'''

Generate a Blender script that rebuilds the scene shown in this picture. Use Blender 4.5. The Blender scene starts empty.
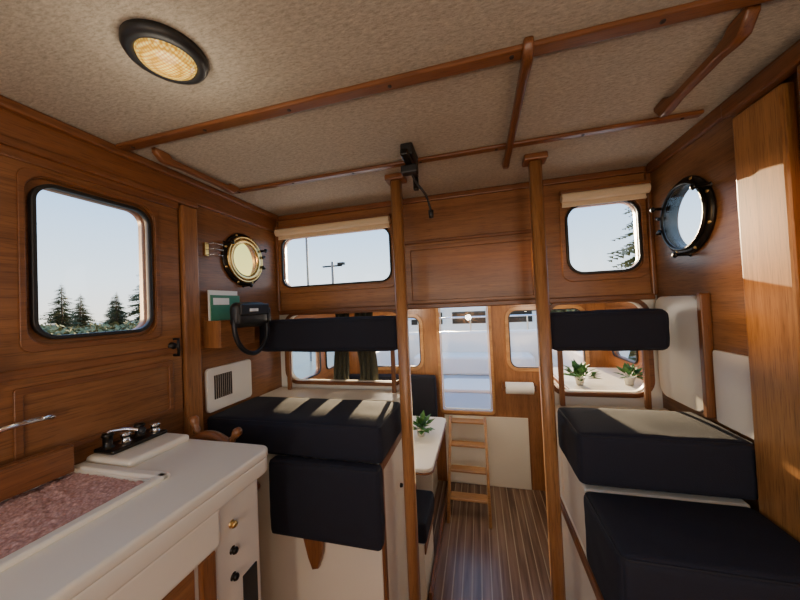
import bpy,bmesh,math,random
from mathutils import Vector,Matrix,noise
random.seed(3)
S=bpy.context.scene; COL=S.collection
# heights below are measured from eye level; everything is lifted by EYE at the end so the cabin sole is z=0
EYE=1.86; FL=-1.86; CE=0.66; XL=-1.334; XR=0.875; YB=1.8; YE=3.2

# ------------------------------------------------------------------ materials
def nmat(name):
    m=bpy.data.materials.new(name); m.use_nodes=True
    nt=m.node_tree; b=nt.nodes['Principled BSDF']; return m,nt,b
def simple(name,col,rough=.5,metal=0,bump=0,bscale=60,var=0.0,coat=0,emis=None,es=0,bd=.004):
    m,nt,b=nmat(name)
    b.inputs['Roughness'].default_value=rough; b.inputs['Metallic'].default_value=metal
    b.inputs['Coat Weight'].default_value=coat
    tc=nt.nodes.new('ShaderNodeTexCoord'); n=nt.nodes.new('ShaderNodeTexNoise')
    n.inputs['Scale'].default_value=bscale; n.inputs['Detail'].default_value=5
    nt.links.new(tc.outputs['Object'],n.inputs['Vector'])
    mx=nt.nodes.new('ShaderNodeMixRGB'); mx.blend_type='MIX'
    mx.inputs[1].default_value=(*[c*(1-var) for c in col],1); mx.inputs[2].default_value=(*[min(1,c*(1+var)) for c in col],1)
    nt.links.new(n.outputs['Fac'],mx.inputs[0]); nt.links.new(mx.outputs[0],b.inputs['Base Color'])
    if bump:
        bp=nt.nodes.new('ShaderNodeBump'); bp.inputs['Strength'].default_value=bump; bp.inputs['Distance'].default_value=bd
        nt.links.new(n.outputs['Fac'],bp.inputs['Height']); nt.links.new(bp.outputs[0],b.inputs['Normal'])
    if emis: b.inputs['Emission Color'].default_value=(*emis,1); b.inputs['Emission Strength'].default_value=es
    return m
def wood(name,dark,light,axis='Z',rough=.36,coat=.15,fine=75):
    m,nt,b=nmat(name); L=nt.links.new
    tc=nt.nodes.new('ShaderNodeTexCoord'); mp=nt.nodes.new('ShaderNodeMapping')
    sc=[1,1,1]; sc['XYZ'.index(axis)]=.04
    mp.inputs['Scale'].default_value=sc
    L(tc.outputs['Object'],mp.inputs['Vector'])
    n1=nt.nodes.new('ShaderNodeTexNoise'); n1.inputs['Scale'].default_value=fine; n1.inputs['Detail'].default_value=8; n1.inputs['Roughness'].default_value=.7
    n2=nt.nodes.new('ShaderNodeTexNoise'); n2.inputs['Scale'].default_value=10; n2.inputs['Detail'].default_value=4; n2.inputs['Distortion'].default_value=.8
    L(mp.outputs[0],n1.inputs['Vector']); L(mp.outputs[0],n2.inputs['Vector'])
    n3=nt.nodes.new('ShaderNodeTexNoise'); n3.inputs['Scale'].default_value=320; n3.inputs['Detail'].default_value=3; L(mp.outputs[0],n3.inputs['Vector'])
    add=nt.nodes.new('ShaderNodeMath'); add.operation='MULTIPLY_ADD'; add.inputs[1].default_value=.5
    L(n1.outputs['Fac'],add.inputs[0])
    h=nt.nodes.new('ShaderNodeMath'); h.operation='MULTIPLY'; h.inputs[1].default_value=.5
    L(n2.outputs['Fac'],h.inputs[0]); L(h.outputs[0],add.inputs[2])
    r=nt.nodes.new('ShaderNodeValToRGB'); r.color_ramp.elements[0].position=.34; r.color_ramp.elements[1].position=.66
    r.color_ramp.elements[0].color=(*dark,1); r.color_ramp.elements[1].color=(*light,1)
    L(add.outputs[0],r.inputs[0])
    pr=nt.nodes.new('ShaderNodeValToRGB'); pr.color_ramp.elements[0].position=.36; pr.color_ramp.elements[0].color=(.66,.63,.60,1); pr.color_ramp.elements[1].position=.46; pr.color_ramp.elements[1].color=(1,1,1,1)
    L(n3.outputs['Fac'],pr.inputs[0])
    mu=nt.nodes.new('ShaderNodeMixRGB'); mu.blend_type='MULTIPLY'; mu.inputs[0].default_value=1; L(r.outputs[0],mu.inputs[1]); L(pr.outputs[0],mu.inputs[2])
    L(mu.outputs[0],b.inputs['Base Color'])
    b.inputs['Roughness'].default_value=rough; b.inputs['Coat Weight'].default_value=coat; b.inputs['Coat Roughness'].default_value=.25
    bp=nt.nodes.new('ShaderNodeBump'); bp.inputs['Strength'].default_value=.08; bp.inputs['Distance'].default_value=.002
    L(n1.outputs['Fac'],bp.inputs['Height']); L(bp.outputs[0],b.inputs['Normal'])
    return m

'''

Exactly as written, please give again the lines from the beginning of the listing through the line containing "EYE=1.86; FL=-1.86; CE=0.66;", inclusive, without any pictures.

Generate a Blender script that rebuilds the scene shown in this picture. Use Blender 4.5. The Blender scene starts empty.
import bpy,bmesh,math,random
from mathutils import Vector,Matrix,noise
random.seed(3)
S=bpy.context.scene; COL=S.collection
# heights below are measured from eye level; everything is lifted by EYE at the end so the cabin sole is z=0
EYE=1.86; FL=-1.86; CE=0.66; XL=-1.334; XR=0.875; YB=1.8; YE=3.2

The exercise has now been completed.